İşçinin işe iadesine karar veren 7. Hukuk Dairesi, Anayasa’nın 90. Maddesi uyarınca bu karar vardığını belirtmiştir. Hukuk Dairesi’ne göre; toplu iş sözleşmesini bağlamak amacıyla “…zarar meydana getirmeyecek şekilde toplu eylemde bulunmanın işverene haklı nedenle fesih hakkı vermeyeceğini…” ilgili kararda belirtmiştir.

109 Bu görüşlerin yanında eylemin yasadışı bir eylem olduğunu savunanlar da bulunmaktadır. Bu görüşü savunanlar; 6356 sayılı Kanun’un 58. maddesinde kanuni grevin tanımlandığını, bunun dışında gerçekleştirilen eylemlerin kanun dışı kabul edildiğini dile getirmişlerdir.

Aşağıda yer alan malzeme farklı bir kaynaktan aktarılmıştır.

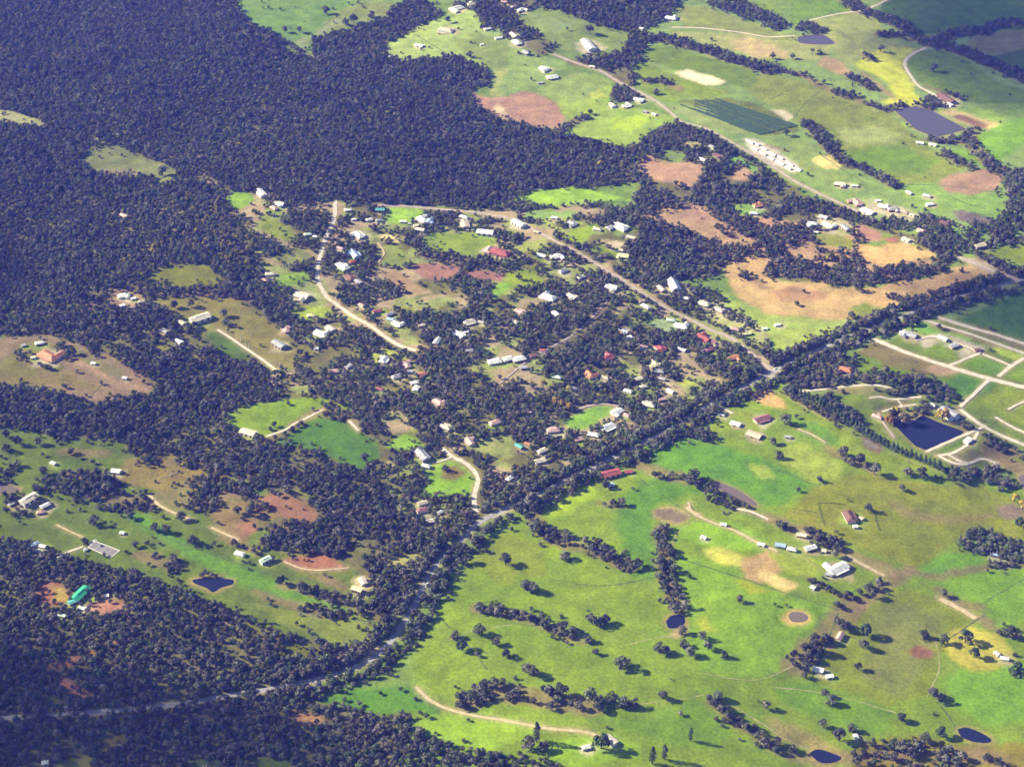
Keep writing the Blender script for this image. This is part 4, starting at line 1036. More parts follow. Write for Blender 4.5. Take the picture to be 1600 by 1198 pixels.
AUTUMN = [
 (1399,648,9,(0.30,0.24,0.03),'yellow autumn tree at the upper left of the big blue lake'),
 (1389,662,10,(0.30,0.15,0.03),'orange autumn tree at the left bank of the big blue lake'),
 (1411,662,12,(0.22,0.17,0.09),'pale brown round tree on the left bank of the big blue lake'),
 (1472,656,13,(0.36,0.24,0.06),'large golden tree on the upper right bank of the big blue lake'),
 (1585,783,8,(0.45,0.34,0.03),'golden tree at the right edge beside the grey mud dam'),
 (1597,795,9,(0.42,0.30,0.05),'lower golden tree at the right edge beside the grey mud dam'),
 (1038,430,13,(0.17,0.20,0.05),'pale yellow-green round tree above the tall white barn'),
 (1294,407,8,(0.33,0.32,0.02),'bright yellow-green tree in the wood above the tan field'),
 (938,262,9,(0.36,0.27,0.04),'yellow wattle at the edge of the northern forest'),
 (243,392,9,(0.30,0.26,0.06),'yellow wattle above the left forest clearing'),
 (868,632,8,(0.32,0.20,0.04),'left one of three orange autumn trees in the village'),
 (877,636,8,(0.34,0.22,0.05),'middle one of three orange autumn trees in the village'),
 (889,640,8,(0.34,0.22,0.04),'right one of three orange autumn trees in the village'),
 (849,605,8,(0.30,0.20,0.05),'lone orange tree above the three in the village'),
 (290,731,7,(0.33,0.30,0.02),'yellow tree beside the junk heap in the western pasture'),
]
PALE_TREES = [(371,531),(376,534),(384,541),(389,544),(423,568),(430,571),(438,575),(446,580)]
# ------------------------------------------------------------------ waters: level the ground round each dam first
water_shapes = []
for outline, tone in WATERS:
    q = smooth_line(outline + [outline[0]], 4)[:-1] if tone != 'square' else np.concatenate([np.linspace(p, q_, 6)[:-1] for p, q_ in zip(np.array(outline, float), np.array(outline[1:] + outline[:1], float))])
    tone = 'dusk' if (tone == 'square' and outline[0][1] < 400) else ('deep' if tone == 'square' else tone)
    x, y, z = ground(q[:, 0], q[:, 1])
    cx, cy = x.mean(), y.mean()
    r = float(np.hypot(x - cx, y - cy).max()) + 4
    zc = float(base_h(cx, cy))
    water_shapes.append((q, tone, zc))
    PONDS_FLAT.append((cx, cy, r, zc))

# ------------------------------------------------------------------ house footprints (needed for yards and clearings)
def img_axis(x, y, ang, L):
    a = R(ang); dx, dy = math.cos(a) * L / 2, -math.sin(a) * L / 2
    gx, gy, gz = ground(np.array([x - dx, x + dx, x]), np.array([y - dy, y + dy, y]))
    vx, vy = gx[1] - gx[0], gy[1] - gy[0]
    return float(gx[2]), float(gy[2]), float(gz[2]), math.hypot(vx, vy), math.atan2(vy, vx)
hs = []
for (x, y, L, ang, roof, style, label) in HOUSES:
    gx, gy, gz, Lm, rz = img_axis(x, y + 2, ang, L)
    Lm = min(Lm * 0.78, 44); Wm = min(max(Lm * (0.5 if style != 's' else 0.6), 4.5), 15)
    hs.append((gx, gy, gz, Lm, Wm, rz, roof, style, label))
roads_m = [(px_line(l, 6), w * (.8 if k != 'asphalt' else .66), k, n) for (l, w, k, n) in ROADS]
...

Eylemin bir diğer tartışma noktası imzalanmış bir toplu iş sözleşmesinin hükümlerinin değiştirilip değiştirilemeyeceği konusudur. Uygulamaya bakıldığında toplu iş sözleşmesine taraf olan işçi sendikası ve işveren veya işveren sendikasının bir araya gelerek bazı hükümleri değiştirilebilmektedir. Ekonomik kriz dönemlerinde bunun örnekleri görülmektedir. Sözleşmelerde belirtilen fazla çalışma ücretinin düşürüldüğü, işçilere verilen ikramiyelerin azaltıldığı bilinmektedir. Nitekim Ereğli Demir ve Çelik Fabrikaları ile İskenderun’da faaliyet göstermekte olan İskenderun Demir Çelik Fabrikaları’nda 2009 yılında yaşanan küresel kriz nedeniyle işçilerin işten çıkarılmaması için bu tür bir uygulamalara gidilmiştir. Taraflar anlaşarak işçilerin ücretlerini 16 ay süreyle %35 oranında indirim uygulanmıştır (Tokol ve Güler, 2016: 943-944).